Friday, November 11, 2022

It's Bobby Bonilla (Edwin Diaz) Day!

The New York Mets famously deferred $5.9 million in salary payable to Bobby Bonilla in 2000, instead paying the former $1.2 million per year from 2011 through 2035. Now, the Amazing Mets are at it again. The team just signed a deal with relief pitcher Edwin Diaz that was announced as a five-year, $102 million contract. Under the terms of the contract, the team will defer $5.5 million per year in 2023, 2024, and 2025, then $5 million per year in 2026 and 2027. In exchange, the team will make annual payments to Diaz through 2042. To complicate matters, there is an option year for 2028 and if the team picks up the option, none of the salary is deferred. It appears that the Mets like really long-term payments!

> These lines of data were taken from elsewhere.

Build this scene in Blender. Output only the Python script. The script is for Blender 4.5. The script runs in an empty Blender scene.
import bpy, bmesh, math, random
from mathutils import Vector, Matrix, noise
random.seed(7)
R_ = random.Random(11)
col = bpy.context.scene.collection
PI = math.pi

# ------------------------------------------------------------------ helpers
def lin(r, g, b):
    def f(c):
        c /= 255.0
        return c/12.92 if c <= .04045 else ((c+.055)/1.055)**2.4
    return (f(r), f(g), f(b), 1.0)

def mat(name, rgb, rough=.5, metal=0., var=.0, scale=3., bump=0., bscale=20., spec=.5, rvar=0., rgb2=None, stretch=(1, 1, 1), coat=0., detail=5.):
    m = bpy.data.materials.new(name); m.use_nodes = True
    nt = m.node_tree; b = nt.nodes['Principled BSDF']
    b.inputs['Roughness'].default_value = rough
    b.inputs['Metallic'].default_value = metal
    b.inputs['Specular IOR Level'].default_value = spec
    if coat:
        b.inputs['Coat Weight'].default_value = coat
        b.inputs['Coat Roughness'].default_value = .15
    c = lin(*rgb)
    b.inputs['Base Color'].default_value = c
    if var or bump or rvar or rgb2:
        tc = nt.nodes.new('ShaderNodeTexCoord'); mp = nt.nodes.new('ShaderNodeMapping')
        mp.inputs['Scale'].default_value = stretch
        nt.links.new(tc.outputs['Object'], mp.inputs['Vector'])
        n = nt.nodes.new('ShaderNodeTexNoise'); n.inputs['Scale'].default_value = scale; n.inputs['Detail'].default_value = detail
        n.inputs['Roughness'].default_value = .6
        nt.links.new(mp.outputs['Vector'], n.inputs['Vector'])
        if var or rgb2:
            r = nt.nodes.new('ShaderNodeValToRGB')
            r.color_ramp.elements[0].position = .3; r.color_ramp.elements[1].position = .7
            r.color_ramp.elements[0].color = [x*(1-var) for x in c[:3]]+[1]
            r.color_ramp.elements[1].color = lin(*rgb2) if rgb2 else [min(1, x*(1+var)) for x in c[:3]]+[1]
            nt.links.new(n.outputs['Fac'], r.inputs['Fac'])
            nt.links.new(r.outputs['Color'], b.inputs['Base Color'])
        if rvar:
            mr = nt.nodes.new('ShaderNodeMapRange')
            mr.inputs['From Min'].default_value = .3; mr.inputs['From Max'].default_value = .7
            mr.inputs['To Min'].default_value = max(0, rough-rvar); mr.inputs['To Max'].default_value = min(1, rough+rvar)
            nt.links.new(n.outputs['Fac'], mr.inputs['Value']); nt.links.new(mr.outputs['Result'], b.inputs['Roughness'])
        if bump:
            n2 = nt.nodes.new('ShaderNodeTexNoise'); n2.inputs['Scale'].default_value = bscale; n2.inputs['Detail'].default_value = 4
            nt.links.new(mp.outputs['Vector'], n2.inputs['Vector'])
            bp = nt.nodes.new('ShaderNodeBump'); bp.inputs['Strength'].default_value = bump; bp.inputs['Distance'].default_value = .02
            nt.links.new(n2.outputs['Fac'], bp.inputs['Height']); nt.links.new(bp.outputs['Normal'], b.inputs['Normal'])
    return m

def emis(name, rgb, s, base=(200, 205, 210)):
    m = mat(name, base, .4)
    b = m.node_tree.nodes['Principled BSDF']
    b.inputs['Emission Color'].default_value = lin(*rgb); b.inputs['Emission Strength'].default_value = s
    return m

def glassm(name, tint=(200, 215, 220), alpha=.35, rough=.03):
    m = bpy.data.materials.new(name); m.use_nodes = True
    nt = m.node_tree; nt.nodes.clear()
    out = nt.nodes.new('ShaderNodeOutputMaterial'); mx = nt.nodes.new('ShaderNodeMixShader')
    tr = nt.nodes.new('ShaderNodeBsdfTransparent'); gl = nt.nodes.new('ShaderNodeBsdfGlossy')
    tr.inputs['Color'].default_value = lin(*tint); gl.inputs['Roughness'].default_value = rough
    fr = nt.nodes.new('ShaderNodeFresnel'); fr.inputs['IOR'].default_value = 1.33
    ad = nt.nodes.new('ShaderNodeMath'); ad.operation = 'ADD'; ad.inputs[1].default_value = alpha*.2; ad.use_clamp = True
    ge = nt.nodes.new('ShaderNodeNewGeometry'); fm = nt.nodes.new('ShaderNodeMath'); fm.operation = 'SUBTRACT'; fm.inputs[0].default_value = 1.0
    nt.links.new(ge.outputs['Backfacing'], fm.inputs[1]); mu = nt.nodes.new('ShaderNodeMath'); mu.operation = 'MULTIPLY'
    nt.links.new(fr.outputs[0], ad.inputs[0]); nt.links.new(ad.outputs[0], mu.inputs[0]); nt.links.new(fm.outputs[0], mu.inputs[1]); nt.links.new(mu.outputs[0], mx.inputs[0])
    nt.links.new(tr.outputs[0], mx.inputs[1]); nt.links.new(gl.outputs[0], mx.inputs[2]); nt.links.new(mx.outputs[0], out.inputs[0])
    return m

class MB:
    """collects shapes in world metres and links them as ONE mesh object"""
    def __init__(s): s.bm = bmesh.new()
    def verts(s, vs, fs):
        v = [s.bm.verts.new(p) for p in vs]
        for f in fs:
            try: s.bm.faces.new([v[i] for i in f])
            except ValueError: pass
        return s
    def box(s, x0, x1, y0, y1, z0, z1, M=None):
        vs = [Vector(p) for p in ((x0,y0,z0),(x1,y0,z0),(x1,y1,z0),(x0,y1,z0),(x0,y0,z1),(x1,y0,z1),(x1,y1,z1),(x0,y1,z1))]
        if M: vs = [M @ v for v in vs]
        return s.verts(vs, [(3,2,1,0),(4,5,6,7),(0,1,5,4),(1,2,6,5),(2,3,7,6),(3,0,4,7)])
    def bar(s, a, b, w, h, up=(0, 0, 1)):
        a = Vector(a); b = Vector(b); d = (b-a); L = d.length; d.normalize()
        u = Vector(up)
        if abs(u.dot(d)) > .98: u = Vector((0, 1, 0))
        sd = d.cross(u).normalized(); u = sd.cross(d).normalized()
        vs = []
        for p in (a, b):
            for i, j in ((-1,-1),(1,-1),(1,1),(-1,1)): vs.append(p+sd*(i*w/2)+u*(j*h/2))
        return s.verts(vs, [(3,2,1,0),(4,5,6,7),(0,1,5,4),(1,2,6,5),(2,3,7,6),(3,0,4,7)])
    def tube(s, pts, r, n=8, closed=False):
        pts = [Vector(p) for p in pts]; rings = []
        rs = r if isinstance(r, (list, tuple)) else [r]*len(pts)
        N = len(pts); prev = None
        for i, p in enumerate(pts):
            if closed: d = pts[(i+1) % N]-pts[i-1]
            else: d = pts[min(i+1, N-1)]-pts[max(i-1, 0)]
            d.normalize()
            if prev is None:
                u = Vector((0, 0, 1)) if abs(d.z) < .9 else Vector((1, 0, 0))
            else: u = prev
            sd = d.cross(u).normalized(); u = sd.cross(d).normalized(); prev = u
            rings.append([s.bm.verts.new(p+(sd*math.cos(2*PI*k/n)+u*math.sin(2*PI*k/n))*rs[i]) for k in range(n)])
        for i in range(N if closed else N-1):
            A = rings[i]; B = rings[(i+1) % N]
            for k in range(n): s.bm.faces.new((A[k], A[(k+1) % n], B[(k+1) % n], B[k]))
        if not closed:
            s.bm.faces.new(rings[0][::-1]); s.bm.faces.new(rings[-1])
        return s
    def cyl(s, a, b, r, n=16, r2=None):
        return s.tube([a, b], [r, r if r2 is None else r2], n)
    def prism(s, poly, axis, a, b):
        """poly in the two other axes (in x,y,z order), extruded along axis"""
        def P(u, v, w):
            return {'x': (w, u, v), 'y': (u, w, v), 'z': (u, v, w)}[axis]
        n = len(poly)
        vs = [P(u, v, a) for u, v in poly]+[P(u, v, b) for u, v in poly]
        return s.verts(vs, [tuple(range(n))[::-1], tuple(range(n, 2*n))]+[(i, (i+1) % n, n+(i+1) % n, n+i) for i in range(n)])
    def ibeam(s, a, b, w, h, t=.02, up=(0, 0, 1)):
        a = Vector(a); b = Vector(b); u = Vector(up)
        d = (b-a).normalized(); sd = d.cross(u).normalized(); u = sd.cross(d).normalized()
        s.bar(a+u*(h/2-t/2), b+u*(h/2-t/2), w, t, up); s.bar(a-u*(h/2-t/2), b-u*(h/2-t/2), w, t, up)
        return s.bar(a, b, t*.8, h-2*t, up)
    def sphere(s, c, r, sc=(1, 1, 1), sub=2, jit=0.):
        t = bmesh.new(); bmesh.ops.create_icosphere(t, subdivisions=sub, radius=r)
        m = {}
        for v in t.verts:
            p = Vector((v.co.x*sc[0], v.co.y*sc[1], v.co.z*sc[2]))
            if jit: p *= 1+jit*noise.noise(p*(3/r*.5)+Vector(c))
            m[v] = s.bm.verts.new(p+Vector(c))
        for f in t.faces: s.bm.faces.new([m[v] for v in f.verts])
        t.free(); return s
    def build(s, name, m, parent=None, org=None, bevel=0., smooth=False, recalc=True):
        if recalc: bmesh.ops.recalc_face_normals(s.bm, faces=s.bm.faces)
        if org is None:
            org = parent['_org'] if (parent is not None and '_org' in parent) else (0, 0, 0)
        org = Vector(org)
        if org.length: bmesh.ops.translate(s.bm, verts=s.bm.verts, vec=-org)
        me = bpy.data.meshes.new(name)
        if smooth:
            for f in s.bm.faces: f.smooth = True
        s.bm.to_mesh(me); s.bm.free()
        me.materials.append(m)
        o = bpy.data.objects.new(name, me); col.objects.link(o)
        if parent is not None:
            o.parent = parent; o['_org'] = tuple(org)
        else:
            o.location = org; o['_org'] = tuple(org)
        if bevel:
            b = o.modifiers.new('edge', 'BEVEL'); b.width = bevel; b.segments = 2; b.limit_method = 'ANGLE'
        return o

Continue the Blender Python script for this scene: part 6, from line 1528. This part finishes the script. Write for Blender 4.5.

Thursday, September 29, 2022

Buying An Annuity

While you now know that, in general, an annuity is an equal payment with a finite number of payments, how do annuities work in the "real world"? To give you an idea, check out Charles Schwab's annuity calculator. Notice, the website shows three different payment options. The first option, "For my lifetime (single life)", offers the highest payout per period. Using a mortality table for annuities, the insurance company estimates the number of payments on the expected life of the annuitant. If the annuitant outlives their expected life, payments are still made until their demise. However, if someone signs up for this type of annuity and dies immediately, no payments are made by the company. The second option, "For my lifetime and someone else's lifetime (joint life)", the number of payments are based on the expected number of payments based on the expected life of both individuals named in the contract. Again, if either party outlives their expected life, payments are still made until both parties pass away. Finally, "A set period of time (period certain)", the number of periods that payments will be made is fixed when the annuity is first issued. The interest rate used by annuity issuers in all cases is based of current market interest rates when the annuity is first issued.